Monday, July 14, 2014

"Finally we'd give up on the ideas that worked in the 1960s -- most of them, but not the idea that we always want debt to grow a little faster than the quantity of money, because we always want that."


From yesterday's 4AM post:

What's that you said? They wouldn't do that? You mean, they would never say we always want debt to grow a little faster than the quantity of money? Is that what you think?

Graph #1: Dollars of Debt per Dollar of Base Money

In 1950 there was $12.90 of debt for every dollar of base money. In 1970, $24.3. A peak came in 1990 at $47 debt per dollar of money. This was exponential increase.

The ratio fell from the peak, reaching a low of $39.8 in 1994. Then increase resumed. The ratio reached $60.9 in 2008: More than $60 of debt per dollar of base money.

If the interest rate was 2%, we were paying $1.20 interest for every $1 of base.

After 2008, crisis brought the number down. But it was the crisis that brought the number down. It wasn't policy that did it. This is how you know policy was in error.

We always want debt to grow a little faster than the quantity of money. That's the problem. Other than the last few years, the only place on the graph that we see the ratio fall is from 1990 to 1994.
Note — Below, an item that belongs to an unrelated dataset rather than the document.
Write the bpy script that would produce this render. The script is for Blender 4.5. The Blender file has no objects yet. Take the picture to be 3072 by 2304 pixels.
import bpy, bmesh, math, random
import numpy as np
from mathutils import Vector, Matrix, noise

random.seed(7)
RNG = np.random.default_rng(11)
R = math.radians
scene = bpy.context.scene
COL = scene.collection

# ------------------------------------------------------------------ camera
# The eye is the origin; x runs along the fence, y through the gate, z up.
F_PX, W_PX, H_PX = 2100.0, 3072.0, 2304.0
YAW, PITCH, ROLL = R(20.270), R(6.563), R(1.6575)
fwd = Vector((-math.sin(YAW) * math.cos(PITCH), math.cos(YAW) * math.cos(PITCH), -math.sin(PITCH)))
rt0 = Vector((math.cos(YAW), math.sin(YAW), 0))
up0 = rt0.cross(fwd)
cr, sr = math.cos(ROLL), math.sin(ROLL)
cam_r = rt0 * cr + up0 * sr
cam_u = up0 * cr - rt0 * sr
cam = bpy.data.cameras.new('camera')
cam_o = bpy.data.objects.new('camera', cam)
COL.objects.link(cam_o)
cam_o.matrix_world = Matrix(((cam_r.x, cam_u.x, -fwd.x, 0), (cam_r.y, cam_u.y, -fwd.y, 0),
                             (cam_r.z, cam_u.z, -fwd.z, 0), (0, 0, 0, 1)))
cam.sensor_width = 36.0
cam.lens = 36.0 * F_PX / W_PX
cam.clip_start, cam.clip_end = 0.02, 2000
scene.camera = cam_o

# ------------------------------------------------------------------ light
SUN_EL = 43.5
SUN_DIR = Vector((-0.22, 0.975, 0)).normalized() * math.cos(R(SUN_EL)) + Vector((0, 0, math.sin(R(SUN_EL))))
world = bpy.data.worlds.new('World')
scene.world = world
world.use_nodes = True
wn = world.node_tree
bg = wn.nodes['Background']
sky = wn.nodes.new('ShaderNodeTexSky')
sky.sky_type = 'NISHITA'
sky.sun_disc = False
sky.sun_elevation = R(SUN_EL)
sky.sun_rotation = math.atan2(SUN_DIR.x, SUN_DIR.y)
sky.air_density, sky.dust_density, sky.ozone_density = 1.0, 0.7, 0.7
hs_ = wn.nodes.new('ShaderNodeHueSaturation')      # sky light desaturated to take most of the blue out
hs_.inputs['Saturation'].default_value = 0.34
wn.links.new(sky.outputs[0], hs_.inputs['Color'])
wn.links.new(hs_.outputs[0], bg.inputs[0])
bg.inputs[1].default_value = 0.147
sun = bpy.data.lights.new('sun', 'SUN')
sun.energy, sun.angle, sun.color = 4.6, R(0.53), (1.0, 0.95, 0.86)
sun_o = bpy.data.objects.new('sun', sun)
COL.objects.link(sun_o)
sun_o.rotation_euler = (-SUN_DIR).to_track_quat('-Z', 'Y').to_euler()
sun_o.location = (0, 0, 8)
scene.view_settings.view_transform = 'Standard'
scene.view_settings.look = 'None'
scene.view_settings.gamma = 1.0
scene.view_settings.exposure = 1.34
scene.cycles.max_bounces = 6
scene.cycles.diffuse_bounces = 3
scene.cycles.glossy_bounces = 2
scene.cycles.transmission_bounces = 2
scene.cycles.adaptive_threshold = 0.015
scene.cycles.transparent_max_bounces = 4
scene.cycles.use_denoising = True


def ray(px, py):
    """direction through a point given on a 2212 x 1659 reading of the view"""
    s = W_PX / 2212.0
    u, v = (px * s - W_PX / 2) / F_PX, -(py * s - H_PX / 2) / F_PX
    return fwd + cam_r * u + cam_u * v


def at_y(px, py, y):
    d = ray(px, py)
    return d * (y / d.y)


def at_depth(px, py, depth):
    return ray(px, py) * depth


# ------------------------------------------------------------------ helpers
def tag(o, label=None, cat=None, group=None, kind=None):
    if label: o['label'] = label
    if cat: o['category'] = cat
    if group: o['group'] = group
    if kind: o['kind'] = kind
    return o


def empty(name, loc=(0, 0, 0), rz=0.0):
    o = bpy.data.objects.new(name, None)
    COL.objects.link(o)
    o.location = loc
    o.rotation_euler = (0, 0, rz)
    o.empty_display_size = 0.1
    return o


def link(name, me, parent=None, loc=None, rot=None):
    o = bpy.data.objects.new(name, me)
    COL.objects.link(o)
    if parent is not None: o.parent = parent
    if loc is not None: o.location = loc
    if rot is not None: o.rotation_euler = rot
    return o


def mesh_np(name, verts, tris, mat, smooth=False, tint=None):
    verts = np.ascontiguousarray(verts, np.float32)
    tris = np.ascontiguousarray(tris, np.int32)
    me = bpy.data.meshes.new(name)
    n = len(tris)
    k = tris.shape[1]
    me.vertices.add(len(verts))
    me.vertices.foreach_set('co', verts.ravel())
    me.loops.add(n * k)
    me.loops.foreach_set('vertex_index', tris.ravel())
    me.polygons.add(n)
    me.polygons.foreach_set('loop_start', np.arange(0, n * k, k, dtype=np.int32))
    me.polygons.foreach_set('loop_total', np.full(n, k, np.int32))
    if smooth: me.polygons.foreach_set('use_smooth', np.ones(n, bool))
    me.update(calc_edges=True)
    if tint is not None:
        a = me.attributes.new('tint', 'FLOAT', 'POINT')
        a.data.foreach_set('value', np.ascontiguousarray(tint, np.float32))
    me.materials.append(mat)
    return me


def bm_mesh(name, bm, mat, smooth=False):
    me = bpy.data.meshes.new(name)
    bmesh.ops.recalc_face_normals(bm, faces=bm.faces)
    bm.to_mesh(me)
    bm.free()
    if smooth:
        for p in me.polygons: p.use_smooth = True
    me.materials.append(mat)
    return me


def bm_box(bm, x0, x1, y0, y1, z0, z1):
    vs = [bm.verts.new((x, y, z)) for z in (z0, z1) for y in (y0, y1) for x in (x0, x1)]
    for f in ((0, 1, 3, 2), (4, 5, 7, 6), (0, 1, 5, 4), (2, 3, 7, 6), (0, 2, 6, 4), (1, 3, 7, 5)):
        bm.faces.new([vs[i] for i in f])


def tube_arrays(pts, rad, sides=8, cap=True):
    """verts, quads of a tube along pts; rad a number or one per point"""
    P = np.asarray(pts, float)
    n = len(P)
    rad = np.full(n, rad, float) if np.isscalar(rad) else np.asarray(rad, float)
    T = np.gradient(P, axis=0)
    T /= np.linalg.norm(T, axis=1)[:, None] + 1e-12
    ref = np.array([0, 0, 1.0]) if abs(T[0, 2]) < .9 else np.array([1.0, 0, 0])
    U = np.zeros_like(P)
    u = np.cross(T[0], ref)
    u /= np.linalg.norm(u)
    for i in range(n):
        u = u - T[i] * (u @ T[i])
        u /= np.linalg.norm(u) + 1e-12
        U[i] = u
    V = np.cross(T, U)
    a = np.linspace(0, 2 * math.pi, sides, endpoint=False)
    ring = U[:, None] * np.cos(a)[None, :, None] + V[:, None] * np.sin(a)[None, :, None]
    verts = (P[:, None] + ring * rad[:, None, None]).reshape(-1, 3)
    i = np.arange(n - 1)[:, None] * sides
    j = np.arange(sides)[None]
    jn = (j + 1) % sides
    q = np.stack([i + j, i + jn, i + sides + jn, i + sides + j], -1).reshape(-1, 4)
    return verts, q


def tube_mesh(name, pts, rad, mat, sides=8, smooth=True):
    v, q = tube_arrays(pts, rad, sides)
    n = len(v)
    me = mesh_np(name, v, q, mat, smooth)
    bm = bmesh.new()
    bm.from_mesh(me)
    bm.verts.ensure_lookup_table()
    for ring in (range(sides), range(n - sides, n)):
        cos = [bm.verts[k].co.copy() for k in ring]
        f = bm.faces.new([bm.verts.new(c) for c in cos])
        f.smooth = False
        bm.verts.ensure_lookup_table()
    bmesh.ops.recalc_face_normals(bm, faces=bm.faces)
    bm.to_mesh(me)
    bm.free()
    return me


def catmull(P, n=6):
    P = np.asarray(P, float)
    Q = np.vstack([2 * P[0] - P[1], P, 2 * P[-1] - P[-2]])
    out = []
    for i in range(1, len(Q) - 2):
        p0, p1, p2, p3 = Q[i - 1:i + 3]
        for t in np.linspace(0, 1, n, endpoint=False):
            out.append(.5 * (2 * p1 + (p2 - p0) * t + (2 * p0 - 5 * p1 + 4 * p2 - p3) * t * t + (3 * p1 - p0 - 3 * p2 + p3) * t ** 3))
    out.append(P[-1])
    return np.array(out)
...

And after that fall in the ratio, the economy was actually good for a few years.

2 comments:

Jazzbumpa said...

"the idea that we always want debt to grow a little faster than the quantity of money, because we always want that."

I'm not at all sure that's the case - but first, who is the "we" of whom you speak? Policy makers? Economists? Peons in debt? Bankers?

Maybe debt grows faster despite being what we don't want.

Maybe it happened because policy makers are absolutely indifferent or oblivious to it.

Who do you think always wants that, and why do you think so?

Cheers!
JzB

The Arthurian said...

"We" being policymakers, those whose job it is to manage such quantities. Either they caused it to happen, or they failed to prevent it.

They are certainly not oblivious: they track the data.

Indifferent? Indifferent = "they failed to prevent it".

But it looks to me like "debt growth faster than money growth" was (and is) by design of policy. It's in the percentages.